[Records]
☆ ☆ ☆
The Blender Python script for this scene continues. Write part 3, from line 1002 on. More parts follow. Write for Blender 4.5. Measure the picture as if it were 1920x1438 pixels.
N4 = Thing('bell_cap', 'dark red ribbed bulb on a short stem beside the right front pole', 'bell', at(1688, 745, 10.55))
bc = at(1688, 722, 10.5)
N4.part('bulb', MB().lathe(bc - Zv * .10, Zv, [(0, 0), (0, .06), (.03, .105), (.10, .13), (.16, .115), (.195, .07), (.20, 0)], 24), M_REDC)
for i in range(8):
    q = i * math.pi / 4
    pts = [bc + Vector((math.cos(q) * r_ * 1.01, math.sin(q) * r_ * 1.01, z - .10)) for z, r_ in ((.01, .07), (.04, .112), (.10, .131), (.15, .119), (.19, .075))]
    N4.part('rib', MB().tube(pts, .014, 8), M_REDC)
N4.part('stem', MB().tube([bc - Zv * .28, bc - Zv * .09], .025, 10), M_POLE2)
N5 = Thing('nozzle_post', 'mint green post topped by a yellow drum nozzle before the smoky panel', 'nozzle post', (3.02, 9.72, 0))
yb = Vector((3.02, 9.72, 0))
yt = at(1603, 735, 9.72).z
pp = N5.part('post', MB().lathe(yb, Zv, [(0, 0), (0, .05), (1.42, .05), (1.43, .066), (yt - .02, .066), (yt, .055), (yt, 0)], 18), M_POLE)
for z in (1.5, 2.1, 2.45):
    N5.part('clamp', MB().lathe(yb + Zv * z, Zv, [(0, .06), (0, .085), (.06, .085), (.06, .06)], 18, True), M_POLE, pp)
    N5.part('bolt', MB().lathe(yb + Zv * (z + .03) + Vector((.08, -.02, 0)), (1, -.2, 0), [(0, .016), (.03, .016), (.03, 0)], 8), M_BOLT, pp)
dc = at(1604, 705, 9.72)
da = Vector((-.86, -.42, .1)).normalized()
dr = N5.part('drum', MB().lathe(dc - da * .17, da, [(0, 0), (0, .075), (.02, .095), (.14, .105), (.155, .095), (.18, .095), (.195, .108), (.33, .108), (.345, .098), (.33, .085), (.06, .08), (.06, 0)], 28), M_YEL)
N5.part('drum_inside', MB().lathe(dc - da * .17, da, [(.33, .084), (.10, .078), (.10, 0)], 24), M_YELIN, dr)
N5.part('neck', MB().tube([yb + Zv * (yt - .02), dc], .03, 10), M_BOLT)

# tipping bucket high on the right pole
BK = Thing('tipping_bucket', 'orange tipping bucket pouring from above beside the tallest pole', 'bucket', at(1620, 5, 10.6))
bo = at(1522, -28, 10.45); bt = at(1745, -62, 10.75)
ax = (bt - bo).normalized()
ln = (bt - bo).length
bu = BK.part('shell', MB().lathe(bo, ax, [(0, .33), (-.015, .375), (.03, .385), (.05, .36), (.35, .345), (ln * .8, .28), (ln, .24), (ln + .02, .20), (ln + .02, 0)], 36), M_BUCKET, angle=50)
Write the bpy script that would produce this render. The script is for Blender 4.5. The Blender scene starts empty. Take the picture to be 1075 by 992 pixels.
☆ ☆ ☆
▶ **Stated problem**
Quote the material exactly, leaving nothing out.

▶ **Correct response**
The Blender Python script for this scene continues. Write part 3, from line 1002 on. More parts follow. Write for Blender 4.5. Measure the picture as if it were 1920x1438 pixels.
N4 = Thing('bell_cap', 'dark red ribbed bulb on a short stem beside the right front pole', 'bell', at(1688, 745, 10.55))
bc = at(1688, 722, 10.5)
N4.part('bulb', MB().lathe(bc - Zv * .10, Zv, [(0, 0), (0, .06), (.03, .105), (.10, .13), (.16, .115), (.195, .07), (.20, 0)], 24), M_REDC)
for i in range(8):
    q = i * math.pi / 4
    pts = [bc + Vector((math.cos(q) * r_ * 1.01, math.sin(q) * r_ * 1.01, z - .10)) for z, r_ in ((.01, .07), (.04, .112), (.10, .131), (.15, .119), (.19, .075))]
    N4.part('rib', MB().tube(pts, .014, 8), M_REDC)
N4.part('stem', MB().tube([bc - Zv * .28, bc - Zv * .09], .025, 10), M_POLE2)
N5 = Thing('nozzle_post', 'mint green post topped by a yellow drum nozzle before the smoky panel', 'nozzle post', (3.02, 9.72, 0))
yb = Vector((3.02, 9.72, 0))
yt = at(1603, 735, 9.72).z
pp = N5.part('post', MB().lathe(yb, Zv, [(0, 0), (0, .05), (1.42, .05), (1.43, .066), (yt - .02, .066), (yt, .055), (yt, 0)], 18), M_POLE)
for z in (1.5, 2.1, 2.45):
    N5.part('clamp', MB().lathe(yb + Zv * z, Zv, [(0, .06), (0, .085), (.06, .085), (.06, .06)], 18, True), M_POLE, pp)
    N5.part('bolt', MB().lathe(yb + Zv * (z + .03) + Vector((.08, -.02, 0)), (1, -.2, 0), [(0, .016), (.03, .016), (.03, 0)], 8), M_BOLT, pp)
dc = at(1604, 705, 9.72)
da = Vector((-.86, -.42, .1)).normalized()
dr = N5.part('drum', MB().lathe(dc - da * .17, da, [(0, 0), (0, .075), (.02, .095), (.14, .105), (.155, .095), (.18, .095), (.195, .108), (.33, .108), (.345, .098), (.33, .085), (.06, .08), (.06, 0)], 28), M_YEL)
N5.part('drum_inside', MB().lathe(dc - da * .17, da, [(.33, .084), (.10, .078), (.10, 0)], 24), M_YELIN, dr)
N5.part('neck', MB().tube([yb + Zv * (yt - .02), dc], .03, 10), M_BOLT)

# tipping bucket high on the right pole
BK = Thing('tipping_bucket', 'orange tipping bucket pouring from above beside the tallest pole', 'bucket', at(1620, 5, 10.6))
bo = at(1522, -28, 10.45); bt = at(1745, -62, 10.75)
ax = (bt - bo).normalized()
ln = (bt - bo).length
bu = BK.part('shell', MB().lathe(bo, ax, [(0, .33), (-.015, .375), (.03, .385), (.05, .36), (.35, .345), (ln * .8, .28), (ln, .24), (ln + .02, .20), (ln + .02, 0)], 36), M_BUCKET, angle=50)
Write the bpy script that would produce this render. The script is for Blender 4.5. The Blender scene starts empty. Take the picture to be 1075 by 992 pixels.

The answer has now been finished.